* Instructions for the task
Skip the pictures and extract all of the lines exactly as written.

* Available data
-=-=-

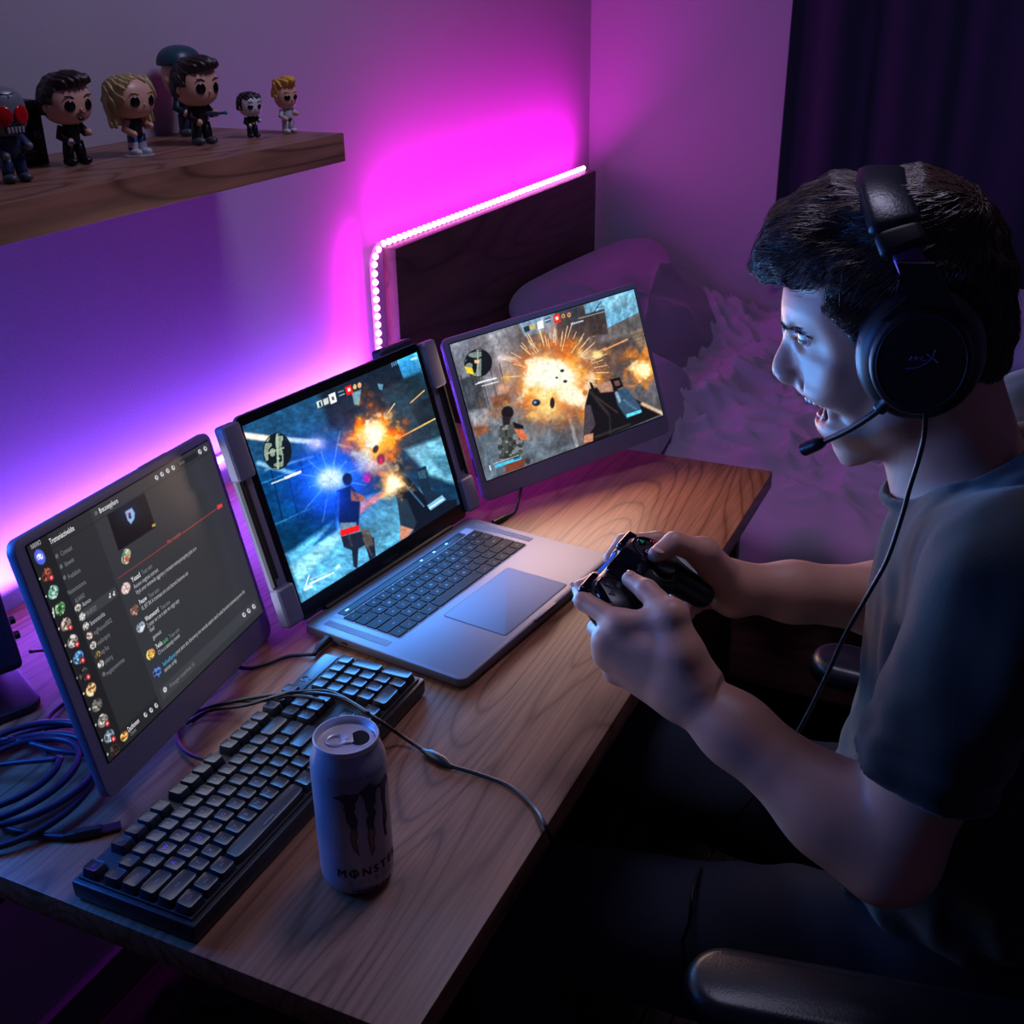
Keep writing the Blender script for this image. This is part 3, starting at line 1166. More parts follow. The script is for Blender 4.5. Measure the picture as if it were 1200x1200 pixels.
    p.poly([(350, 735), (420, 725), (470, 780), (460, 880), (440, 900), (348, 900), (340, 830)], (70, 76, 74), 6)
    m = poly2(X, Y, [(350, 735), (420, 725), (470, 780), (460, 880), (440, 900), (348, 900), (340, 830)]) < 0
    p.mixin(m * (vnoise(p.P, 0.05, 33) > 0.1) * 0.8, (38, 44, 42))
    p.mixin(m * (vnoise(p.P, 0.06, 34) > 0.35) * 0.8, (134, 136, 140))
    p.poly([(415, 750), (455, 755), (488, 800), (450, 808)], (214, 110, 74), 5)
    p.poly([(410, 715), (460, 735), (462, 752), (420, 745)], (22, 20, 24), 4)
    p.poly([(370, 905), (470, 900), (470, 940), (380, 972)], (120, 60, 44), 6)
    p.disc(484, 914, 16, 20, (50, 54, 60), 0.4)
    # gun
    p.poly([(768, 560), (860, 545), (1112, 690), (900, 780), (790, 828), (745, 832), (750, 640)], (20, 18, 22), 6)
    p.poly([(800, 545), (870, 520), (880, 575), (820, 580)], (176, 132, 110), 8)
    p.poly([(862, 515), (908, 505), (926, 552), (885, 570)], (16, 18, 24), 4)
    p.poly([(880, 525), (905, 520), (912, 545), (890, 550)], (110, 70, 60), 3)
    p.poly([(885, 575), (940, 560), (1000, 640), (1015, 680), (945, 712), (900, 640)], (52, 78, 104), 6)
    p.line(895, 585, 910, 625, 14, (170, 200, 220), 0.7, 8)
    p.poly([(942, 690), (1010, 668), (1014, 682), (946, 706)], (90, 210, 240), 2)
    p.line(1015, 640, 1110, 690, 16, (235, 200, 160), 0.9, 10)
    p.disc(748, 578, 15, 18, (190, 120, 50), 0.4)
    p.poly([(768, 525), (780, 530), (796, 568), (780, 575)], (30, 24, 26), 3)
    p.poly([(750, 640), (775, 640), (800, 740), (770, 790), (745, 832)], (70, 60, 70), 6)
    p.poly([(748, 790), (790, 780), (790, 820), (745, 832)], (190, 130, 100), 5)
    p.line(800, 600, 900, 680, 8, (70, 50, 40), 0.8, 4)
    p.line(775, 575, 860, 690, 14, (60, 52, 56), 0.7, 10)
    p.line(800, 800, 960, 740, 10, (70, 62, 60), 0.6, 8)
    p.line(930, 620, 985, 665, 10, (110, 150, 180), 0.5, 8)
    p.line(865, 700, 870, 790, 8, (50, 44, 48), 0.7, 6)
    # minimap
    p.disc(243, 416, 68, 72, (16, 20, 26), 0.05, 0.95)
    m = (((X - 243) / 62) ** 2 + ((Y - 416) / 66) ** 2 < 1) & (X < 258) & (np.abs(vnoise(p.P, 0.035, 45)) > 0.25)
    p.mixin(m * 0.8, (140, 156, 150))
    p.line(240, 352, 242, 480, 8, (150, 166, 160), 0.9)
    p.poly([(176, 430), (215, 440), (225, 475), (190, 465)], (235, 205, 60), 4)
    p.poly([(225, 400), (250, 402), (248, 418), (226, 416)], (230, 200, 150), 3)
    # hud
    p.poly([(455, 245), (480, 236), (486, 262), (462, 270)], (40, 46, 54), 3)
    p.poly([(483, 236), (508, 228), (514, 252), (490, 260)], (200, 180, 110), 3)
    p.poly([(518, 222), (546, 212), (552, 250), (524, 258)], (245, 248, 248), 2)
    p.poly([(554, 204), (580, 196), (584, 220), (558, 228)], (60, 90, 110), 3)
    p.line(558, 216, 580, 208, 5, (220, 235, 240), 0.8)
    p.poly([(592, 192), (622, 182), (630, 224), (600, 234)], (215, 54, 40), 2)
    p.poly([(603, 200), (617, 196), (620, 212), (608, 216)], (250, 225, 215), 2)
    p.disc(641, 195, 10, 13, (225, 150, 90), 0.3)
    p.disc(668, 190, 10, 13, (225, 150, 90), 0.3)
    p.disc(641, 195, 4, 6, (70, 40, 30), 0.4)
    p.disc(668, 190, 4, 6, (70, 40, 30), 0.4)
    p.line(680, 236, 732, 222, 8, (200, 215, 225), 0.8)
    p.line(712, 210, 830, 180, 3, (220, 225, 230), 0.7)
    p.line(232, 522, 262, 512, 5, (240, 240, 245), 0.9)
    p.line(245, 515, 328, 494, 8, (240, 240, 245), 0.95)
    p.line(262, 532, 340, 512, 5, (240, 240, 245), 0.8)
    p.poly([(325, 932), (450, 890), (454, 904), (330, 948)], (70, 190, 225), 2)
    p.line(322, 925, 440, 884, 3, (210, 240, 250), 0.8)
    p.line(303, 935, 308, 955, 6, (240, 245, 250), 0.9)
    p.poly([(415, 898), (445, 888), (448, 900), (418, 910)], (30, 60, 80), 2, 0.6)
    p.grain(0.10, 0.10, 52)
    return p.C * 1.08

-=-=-

* Correct result
Keep writing the Blender script for this image. This is part 3, starting at line 1166. More parts follow. The script is for Blender 4.5. Measure the picture as if it were 1200x1200 pixels.
    p.poly([(350, 735), (420, 725), (470, 780), (460, 880), (440, 900), (348, 900), (340, 830)], (70, 76, 74), 6)
    m = poly2(X, Y, [(350, 735), (420, 725), (470, 780), (460, 880), (440, 900), (348, 900), (340, 830)]) < 0
    p.mixin(m * (vnoise(p.P, 0.05, 33) > 0.1) * 0.8, (38, 44, 42))
    p.mixin(m * (vnoise(p.P, 0.06, 34) > 0.35) * 0.8, (134, 136, 140))
    p.poly([(415, 750), (455, 755), (488, 800), (450, 808)], (214, 110, 74), 5)
    p.poly([(410, 715), (460, 735), (462, 752), (420, 745)], (22, 20, 24), 4)
    p.poly([(370, 905), (470, 900), (470, 940), (380, 972)], (120, 60, 44), 6)
    p.disc(484, 914, 16, 20, (50, 54, 60), 0.4)
    # gun
    p.poly([(768, 560), (860, 545), (1112, 690), (900, 780), (790, 828), (745, 832), (750, 640)], (20, 18, 22), 6)
    p.poly([(800, 545), (870, 520), (880, 575), (820, 580)], (176, 132, 110), 8)
    p.poly([(862, 515), (908, 505), (926, 552), (885, 570)], (16, 18, 24), 4)
    p.poly([(880, 525), (905, 520), (912, 545), (890, 550)], (110, 70, 60), 3)
    p.poly([(885, 575), (940, 560), (1000, 640), (1015, 680), (945, 712), (900, 640)], (52, 78, 104), 6)
    p.line(895, 585, 910, 625, 14, (170, 200, 220), 0.7, 8)
    p.poly([(942, 690), (1010, 668), (1014, 682), (946, 706)], (90, 210, 240), 2)
    p.line(1015, 640, 1110, 690, 16, (235, 200, 160), 0.9, 10)
    p.disc(748, 578, 15, 18, (190, 120, 50), 0.4)
    p.poly([(768, 525), (780, 530), (796, 568), (780, 575)], (30, 24, 26), 3)
    p.poly([(750, 640), (775, 640), (800, 740), (770, 790), (745, 832)], (70, 60, 70), 6)
    p.poly([(748, 790), (790, 780), (790, 820), (745, 832)], (190, 130, 100), 5)
    p.line(800, 600, 900, 680, 8, (70, 50, 40), 0.8, 4)
    p.line(775, 575, 860, 690, 14, (60, 52, 56), 0.7, 10)
    p.line(800, 800, 960, 740, 10, (70, 62, 60), 0.6, 8)
    p.line(930, 620, 985, 665, 10, (110, 150, 180), 0.5, 8)
    p.line(865, 700, 870, 790, 8, (50, 44, 48), 0.7, 6)
    # minimap
    p.disc(243, 416, 68, 72, (16, 20, 26), 0.05, 0.95)
    m = (((X - 243) / 62) ** 2 + ((Y - 416) / 66) ** 2 < 1) & (X < 258) & (np.abs(vnoise(p.P, 0.035, 45)) > 0.25)
    p.mixin(m * 0.8, (140, 156, 150))
    p.line(240, 352, 242, 480, 8, (150, 166, 160), 0.9)
    p.poly([(176, 430), (215, 440), (225, 475), (190, 465)], (235, 205, 60), 4)
    p.poly([(225, 400), (250, 402), (248, 418), (226, 416)], (230, 200, 150), 3)
    # hud
    p.poly([(455, 245), (480, 236), (486, 262), (462, 270)], (40, 46, 54), 3)
    p.poly([(483, 236), (508, 228), (514, 252), (490, 260)], (200, 180, 110), 3)
    p.poly([(518, 222), (546, 212), (552, 250), (524, 258)], (245, 248, 248), 2)
    p.poly([(554, 204), (580, 196), (584, 220), (558, 228)], (60, 90, 110), 3)
    p.line(558, 216, 580, 208, 5, (220, 235, 240), 0.8)
    p.poly([(592, 192), (622, 182), (630, 224), (600, 234)], (215, 54, 40), 2)
    p.poly([(603, 200), (617, 196), (620, 212), (608, 216)], (250, 225, 215), 2)
    p.disc(641, 195, 10, 13, (225, 150, 90), 0.3)
    p.disc(668, 190, 10, 13, (225, 150, 90), 0.3)
    p.disc(641, 195, 4, 6, (70, 40, 30), 0.4)
    p.disc(668, 190, 4, 6, (70, 40, 30), 0.4)
    p.line(680, 236, 732, 222, 8, (200, 215, 225), 0.8)
    p.line(712, 210, 830, 180, 3, (220, 225, 230), 0.7)
    p.line(232, 522, 262, 512, 5, (240, 240, 245), 0.9)
    p.line(245, 515, 328, 494, 8, (240, 240, 245), 0.95)
    p.line(262, 532, 340, 512, 5, (240, 240, 245), 0.8)
    p.poly([(325, 932), (450, 890), (454, 904), (330, 948)], (70, 190, 225), 2)
    p.line(322, 925, 440, 884, 3, (210, 240, 250), 0.8)
    p.line(303, 935, 308, 955, 6, (240, 245, 250), 0.9)
    p.poly([(415, 898), (445, 888), (448, 900), (418, 910)], (30, 60, 80), 2, 0.6)
    p.grain(0.10, 0.10, 52)
    return p.C * 1.08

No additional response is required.